Meine Mutter hat den Bioladen maßgeblich entwickelt. Sie berichtet von den Anfängen, als das Müsli und der Ulenburger Haustee noch selbst gemischt wurden und die wenigen Bioläden in der Region sich regelmäßig zum Erfahrungsaustausch trafen. Aus ersten 80 qm Verkaufsfläche im „Fruchtboden“ sind mittlerweile 270 qm geworden. Unser Vollsortiment an Lebensmitteln und Waren des täglichen Bedarfes ist ergänzt worden um Naturtextilien und Geschenkartikel.

Wir träumen im Moment von einem Cafébetrieb in unserer schönen Allee und ausbaufähig ist auch unser Lieferservice per Elektroauto. Zu unserem Gesamtkonzept gehört der Ausbau nachhaltiger regionaler Strukturen, da wollen wir weiterhin mitmischen.

Wir haben etwas „gegoogelt“ – und durchweg positive Rezensionen sowohl über Ihr Sortiment als auch über das sehr freundliche, sympathische Personal gefunden. Es scheint, Kundschaft und Mitarbeiterinnnen sind eine große Familie?

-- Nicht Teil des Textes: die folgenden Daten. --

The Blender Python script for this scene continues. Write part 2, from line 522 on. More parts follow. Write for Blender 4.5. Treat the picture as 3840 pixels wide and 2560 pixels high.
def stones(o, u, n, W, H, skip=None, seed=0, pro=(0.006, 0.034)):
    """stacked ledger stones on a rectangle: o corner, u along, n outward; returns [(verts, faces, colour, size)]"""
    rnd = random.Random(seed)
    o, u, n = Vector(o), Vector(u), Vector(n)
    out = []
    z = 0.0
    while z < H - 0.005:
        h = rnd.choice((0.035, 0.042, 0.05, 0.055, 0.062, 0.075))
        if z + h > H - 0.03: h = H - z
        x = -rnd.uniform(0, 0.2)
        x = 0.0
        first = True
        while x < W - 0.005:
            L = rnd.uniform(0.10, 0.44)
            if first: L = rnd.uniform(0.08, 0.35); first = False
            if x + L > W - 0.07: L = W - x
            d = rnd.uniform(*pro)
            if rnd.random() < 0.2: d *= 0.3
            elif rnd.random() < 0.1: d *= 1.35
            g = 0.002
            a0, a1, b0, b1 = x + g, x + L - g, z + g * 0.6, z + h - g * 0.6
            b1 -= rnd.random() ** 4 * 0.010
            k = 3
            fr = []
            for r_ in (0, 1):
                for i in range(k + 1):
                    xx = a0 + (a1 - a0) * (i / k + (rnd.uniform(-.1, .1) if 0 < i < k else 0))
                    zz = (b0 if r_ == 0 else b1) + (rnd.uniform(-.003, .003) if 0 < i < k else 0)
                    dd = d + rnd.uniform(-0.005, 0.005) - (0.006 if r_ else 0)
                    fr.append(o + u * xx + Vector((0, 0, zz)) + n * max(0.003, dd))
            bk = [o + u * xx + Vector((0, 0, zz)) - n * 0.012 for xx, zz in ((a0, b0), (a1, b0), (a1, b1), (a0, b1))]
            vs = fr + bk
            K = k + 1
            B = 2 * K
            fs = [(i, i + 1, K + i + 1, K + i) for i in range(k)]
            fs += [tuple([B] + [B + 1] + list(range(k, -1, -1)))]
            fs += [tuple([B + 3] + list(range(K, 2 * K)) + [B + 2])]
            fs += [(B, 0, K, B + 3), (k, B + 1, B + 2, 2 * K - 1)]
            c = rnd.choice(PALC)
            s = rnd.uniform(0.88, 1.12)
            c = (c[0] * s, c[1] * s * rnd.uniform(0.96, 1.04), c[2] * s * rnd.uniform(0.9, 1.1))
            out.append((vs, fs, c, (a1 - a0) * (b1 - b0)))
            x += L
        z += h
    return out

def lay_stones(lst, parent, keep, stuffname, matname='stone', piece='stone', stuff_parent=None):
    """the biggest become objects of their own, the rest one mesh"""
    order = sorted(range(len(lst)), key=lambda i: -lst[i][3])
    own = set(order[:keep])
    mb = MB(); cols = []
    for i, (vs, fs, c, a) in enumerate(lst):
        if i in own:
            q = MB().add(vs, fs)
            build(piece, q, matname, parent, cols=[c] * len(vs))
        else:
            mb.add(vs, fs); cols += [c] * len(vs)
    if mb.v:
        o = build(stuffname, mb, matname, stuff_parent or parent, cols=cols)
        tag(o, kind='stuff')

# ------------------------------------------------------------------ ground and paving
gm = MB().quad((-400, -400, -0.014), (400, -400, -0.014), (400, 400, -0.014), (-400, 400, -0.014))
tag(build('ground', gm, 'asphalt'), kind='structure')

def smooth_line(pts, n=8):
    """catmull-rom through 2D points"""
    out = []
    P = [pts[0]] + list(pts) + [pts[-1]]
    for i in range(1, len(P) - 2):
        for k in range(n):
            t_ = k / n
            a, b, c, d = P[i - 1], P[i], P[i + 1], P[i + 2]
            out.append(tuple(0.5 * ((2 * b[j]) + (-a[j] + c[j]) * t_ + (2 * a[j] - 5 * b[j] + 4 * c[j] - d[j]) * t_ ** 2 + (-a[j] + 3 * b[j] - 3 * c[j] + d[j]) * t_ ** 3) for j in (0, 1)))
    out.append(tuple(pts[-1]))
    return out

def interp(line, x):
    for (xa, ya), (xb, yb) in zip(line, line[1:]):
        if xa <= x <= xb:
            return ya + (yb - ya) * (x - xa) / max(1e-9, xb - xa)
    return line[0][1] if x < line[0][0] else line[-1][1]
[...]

Wir sind ganz klar ein Familienbetrieb mit entsprechender Atmosphäre. Unsere Kundschaft kommt zu einem großen Teil schon bereits in der dritten Generation. Den Lieferservice haben wir wegen der Coronapandemie neu entwickelt, um unter anderem die Älteren zu schützen. Manche können aus Altersgründen nicht mehr zu uns kommen, nun fahren wir zu ihnen. Meine Mutter hat durch Informationsveranstaltungen, Vorträge und Kochkurse seit Jahrzehnten ein Netzwerk aufgebaut, das auch über „Mundpropaganda“ Kreise gezogen hat. So wurde der Bioladen zu einem sozialen Treffpunkt und hat auch immer die passenden engagierten Mitarbeiterinnen angezogen. Hier muss man mit Herzblut dabei sein.

Worauf sind Sie im Rückblick besonders stolz?

Von meinem Vater habe ich das Sprichwort übernommen: „Tradition ist die Weitergabe des Feuers und nicht die Anbetung der Asche.“ Dieses berühmte Zitat von Jean Jaurès wird unterschiedlichen Urhebern, unter anderem Gustav Mahler zugeschrieben. Wo auch immer es herkommt – ich bin stolz und dankbar, dass unsere Familie in Ulenburg sich nun in der vierten Generation den gesellschaftlichen und wirtschaftlichen Herausforderungen stellt. Dazu gehört die große Kunst, ein ökologisches Engagement und verantwortliches Handeln zu verknüpfen mit ökonomischem Erfolg. Ich hoffe, dass mein Mann und ich in diesem Sinn das „Feuer“ an unsere drei Kinder weitergeben können.